[start]
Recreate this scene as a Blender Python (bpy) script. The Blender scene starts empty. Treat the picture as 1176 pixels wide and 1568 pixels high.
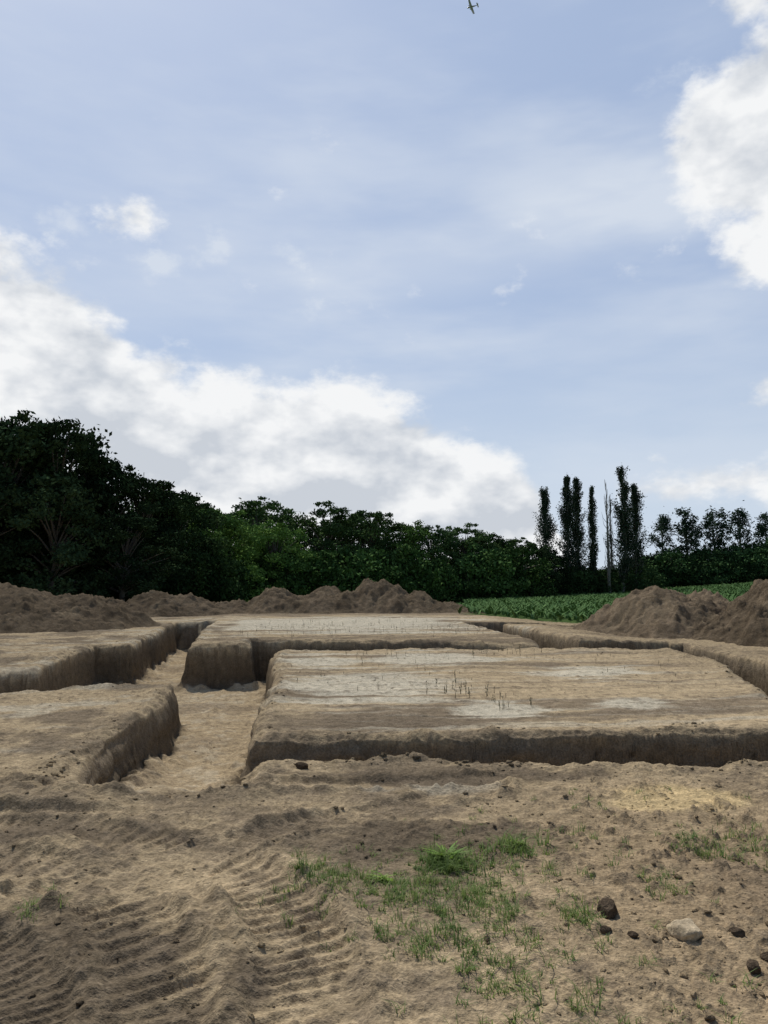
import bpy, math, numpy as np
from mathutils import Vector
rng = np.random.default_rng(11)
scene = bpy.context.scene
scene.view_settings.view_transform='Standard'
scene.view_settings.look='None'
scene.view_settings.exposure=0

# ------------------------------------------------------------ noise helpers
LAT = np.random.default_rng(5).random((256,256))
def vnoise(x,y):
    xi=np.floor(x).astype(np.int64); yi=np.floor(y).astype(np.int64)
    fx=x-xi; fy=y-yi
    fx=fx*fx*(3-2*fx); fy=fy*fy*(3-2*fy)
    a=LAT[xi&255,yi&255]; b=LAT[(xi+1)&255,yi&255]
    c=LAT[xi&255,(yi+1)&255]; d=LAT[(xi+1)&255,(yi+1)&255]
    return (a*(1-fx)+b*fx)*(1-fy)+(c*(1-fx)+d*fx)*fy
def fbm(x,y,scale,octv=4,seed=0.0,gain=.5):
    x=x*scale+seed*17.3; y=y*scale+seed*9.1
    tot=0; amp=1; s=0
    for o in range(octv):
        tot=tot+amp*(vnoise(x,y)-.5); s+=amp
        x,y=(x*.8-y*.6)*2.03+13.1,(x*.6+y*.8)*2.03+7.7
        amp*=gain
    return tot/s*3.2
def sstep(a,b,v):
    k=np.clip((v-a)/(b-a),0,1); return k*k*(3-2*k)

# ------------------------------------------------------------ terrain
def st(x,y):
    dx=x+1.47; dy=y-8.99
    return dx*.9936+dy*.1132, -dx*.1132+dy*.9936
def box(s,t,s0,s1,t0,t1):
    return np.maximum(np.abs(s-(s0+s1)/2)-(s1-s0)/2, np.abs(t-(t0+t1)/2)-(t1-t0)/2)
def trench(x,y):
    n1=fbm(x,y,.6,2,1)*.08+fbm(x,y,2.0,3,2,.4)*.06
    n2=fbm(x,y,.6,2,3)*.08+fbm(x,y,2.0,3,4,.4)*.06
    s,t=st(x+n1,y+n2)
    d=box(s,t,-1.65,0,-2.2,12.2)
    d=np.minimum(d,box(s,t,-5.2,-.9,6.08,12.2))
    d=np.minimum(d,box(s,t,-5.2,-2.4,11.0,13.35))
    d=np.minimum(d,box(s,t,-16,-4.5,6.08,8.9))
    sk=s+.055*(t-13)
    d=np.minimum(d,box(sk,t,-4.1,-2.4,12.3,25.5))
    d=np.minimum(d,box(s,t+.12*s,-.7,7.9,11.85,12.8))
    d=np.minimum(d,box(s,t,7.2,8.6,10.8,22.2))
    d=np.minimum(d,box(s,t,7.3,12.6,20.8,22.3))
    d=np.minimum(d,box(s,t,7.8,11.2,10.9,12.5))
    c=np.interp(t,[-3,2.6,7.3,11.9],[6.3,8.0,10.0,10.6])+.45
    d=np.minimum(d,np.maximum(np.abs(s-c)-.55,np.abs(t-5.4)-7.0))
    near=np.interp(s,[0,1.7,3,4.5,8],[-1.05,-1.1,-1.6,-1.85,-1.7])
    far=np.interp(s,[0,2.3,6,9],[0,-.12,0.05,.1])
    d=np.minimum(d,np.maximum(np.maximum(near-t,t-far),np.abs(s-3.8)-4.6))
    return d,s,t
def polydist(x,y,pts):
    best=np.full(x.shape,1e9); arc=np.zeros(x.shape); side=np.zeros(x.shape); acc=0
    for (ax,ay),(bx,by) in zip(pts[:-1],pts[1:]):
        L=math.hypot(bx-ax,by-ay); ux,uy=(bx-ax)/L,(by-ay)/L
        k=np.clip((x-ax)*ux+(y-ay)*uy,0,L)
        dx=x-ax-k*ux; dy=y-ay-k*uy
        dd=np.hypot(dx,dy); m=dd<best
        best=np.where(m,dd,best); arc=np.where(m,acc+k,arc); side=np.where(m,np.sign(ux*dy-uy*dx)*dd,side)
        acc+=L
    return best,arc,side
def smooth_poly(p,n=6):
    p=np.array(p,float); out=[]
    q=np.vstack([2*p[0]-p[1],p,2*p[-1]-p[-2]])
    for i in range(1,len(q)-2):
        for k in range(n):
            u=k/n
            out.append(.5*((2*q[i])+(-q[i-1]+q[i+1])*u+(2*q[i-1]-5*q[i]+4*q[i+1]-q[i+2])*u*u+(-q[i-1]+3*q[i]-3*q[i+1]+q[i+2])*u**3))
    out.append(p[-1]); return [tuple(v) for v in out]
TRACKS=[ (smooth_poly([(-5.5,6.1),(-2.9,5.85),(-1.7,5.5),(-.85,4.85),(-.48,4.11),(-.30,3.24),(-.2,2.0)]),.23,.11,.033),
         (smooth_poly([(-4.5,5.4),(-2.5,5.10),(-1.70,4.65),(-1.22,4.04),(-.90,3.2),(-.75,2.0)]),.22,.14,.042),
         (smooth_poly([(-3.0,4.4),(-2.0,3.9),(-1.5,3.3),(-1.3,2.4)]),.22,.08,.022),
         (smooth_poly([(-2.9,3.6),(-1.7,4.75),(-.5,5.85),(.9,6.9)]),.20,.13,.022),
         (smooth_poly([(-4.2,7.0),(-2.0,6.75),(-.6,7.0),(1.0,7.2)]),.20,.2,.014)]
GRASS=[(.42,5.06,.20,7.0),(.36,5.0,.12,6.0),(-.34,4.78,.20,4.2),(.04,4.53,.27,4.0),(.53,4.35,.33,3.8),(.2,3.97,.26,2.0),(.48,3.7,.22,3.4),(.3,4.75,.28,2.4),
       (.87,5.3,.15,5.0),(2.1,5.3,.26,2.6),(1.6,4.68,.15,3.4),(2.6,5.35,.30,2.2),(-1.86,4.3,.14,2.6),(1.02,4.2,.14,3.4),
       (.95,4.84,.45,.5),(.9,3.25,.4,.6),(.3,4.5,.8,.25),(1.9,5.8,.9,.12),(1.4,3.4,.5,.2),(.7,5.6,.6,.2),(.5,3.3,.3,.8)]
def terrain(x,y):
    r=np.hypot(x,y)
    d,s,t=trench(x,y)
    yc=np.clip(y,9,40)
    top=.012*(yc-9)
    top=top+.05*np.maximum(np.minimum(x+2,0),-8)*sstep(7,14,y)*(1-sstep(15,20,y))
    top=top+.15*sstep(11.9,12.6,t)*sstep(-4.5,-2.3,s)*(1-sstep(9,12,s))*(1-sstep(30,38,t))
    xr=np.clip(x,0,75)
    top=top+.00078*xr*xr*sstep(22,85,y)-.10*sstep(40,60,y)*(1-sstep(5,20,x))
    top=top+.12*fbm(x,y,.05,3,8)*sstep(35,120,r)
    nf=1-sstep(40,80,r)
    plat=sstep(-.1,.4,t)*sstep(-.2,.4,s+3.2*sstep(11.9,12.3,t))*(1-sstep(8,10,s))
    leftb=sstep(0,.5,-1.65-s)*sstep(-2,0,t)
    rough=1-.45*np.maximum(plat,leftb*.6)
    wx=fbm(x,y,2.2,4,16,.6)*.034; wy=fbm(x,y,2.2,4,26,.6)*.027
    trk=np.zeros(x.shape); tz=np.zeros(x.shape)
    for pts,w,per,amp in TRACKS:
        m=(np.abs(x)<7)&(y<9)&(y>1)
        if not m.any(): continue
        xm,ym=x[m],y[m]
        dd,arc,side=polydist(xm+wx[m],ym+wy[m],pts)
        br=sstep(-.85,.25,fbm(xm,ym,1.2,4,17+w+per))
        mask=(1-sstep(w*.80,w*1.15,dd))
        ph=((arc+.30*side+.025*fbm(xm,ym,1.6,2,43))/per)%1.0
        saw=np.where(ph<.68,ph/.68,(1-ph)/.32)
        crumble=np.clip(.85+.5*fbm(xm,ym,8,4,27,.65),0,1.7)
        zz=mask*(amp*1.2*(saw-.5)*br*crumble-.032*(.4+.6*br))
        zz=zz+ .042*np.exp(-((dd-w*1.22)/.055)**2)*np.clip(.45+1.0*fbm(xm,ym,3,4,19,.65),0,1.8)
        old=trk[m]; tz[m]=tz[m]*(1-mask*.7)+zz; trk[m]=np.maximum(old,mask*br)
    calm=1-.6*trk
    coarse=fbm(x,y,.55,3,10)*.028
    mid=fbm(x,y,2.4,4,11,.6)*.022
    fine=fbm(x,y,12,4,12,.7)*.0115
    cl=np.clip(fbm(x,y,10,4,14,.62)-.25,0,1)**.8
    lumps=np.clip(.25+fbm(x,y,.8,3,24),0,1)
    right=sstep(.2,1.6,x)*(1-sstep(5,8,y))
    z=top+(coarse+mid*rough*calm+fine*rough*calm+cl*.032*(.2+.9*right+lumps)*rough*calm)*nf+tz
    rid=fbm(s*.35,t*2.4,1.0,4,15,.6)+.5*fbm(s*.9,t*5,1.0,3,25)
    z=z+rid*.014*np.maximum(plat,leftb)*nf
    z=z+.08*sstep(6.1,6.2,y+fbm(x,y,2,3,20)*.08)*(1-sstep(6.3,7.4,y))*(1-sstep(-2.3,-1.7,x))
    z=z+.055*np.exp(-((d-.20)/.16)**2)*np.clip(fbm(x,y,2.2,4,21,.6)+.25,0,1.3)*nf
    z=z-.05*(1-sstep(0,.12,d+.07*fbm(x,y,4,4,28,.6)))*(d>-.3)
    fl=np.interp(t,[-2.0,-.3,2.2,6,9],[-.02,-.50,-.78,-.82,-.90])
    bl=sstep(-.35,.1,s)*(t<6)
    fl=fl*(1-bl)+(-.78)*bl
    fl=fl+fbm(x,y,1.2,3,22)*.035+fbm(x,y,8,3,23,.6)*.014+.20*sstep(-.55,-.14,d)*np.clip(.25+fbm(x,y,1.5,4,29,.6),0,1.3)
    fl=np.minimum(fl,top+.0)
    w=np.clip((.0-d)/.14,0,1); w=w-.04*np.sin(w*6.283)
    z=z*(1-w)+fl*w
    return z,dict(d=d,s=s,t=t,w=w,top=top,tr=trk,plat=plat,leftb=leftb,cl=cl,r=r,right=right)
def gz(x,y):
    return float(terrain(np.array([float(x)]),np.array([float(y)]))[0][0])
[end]
> [What is required]: Please extract exactly the lines of the data, from the first through the line containing "k=np.clip((v-a)/(b-a),0,1); return k*k*(3-2*k)", and add no pictures to the copy.

> [Solution below]:
Recreate this scene as a Blender Python (bpy) script. The Blender scene starts empty. Treat the picture as 1176 pixels wide and 1568 pixels high.
import bpy, math, numpy as np
from mathutils import Vector
rng = np.random.default_rng(11)
scene = bpy.context.scene
scene.view_settings.view_transform='Standard'
scene.view_settings.look='None'
scene.view_settings.exposure=0

# ------------------------------------------------------------ noise helpers
LAT = np.random.default_rng(5).random((256,256))
def vnoise(x,y):
    xi=np.floor(x).astype(np.int64); yi=np.floor(y).astype(np.int64)
    fx=x-xi; fy=y-yi
    fx=fx*fx*(3-2*fx); fy=fy*fy*(3-2*fy)
    a=LAT[xi&255,yi&255]; b=LAT[(xi+1)&255,yi&255]
    c=LAT[xi&255,(yi+1)&255]; d=LAT[(xi+1)&255,(yi+1)&255]
    return (a*(1-fx)+b*fx)*(1-fy)+(c*(1-fx)+d*fx)*fy
def fbm(x,y,scale,octv=4,seed=0.0,gain=.5):
    x=x*scale+seed*17.3; y=y*scale+seed*9.1
    tot=0; amp=1; s=0
    for o in range(octv):
        tot=tot+amp*(vnoise(x,y)-.5); s+=amp
        x,y=(x*.8-y*.6)*2.03+13.1,(x*.6+y*.8)*2.03+7.7
        amp*=gain
    return tot/s*3.2
def sstep(a,b,v):
    k=np.clip((v-a)/(b-a),0,1); return k*k*(3-2*k)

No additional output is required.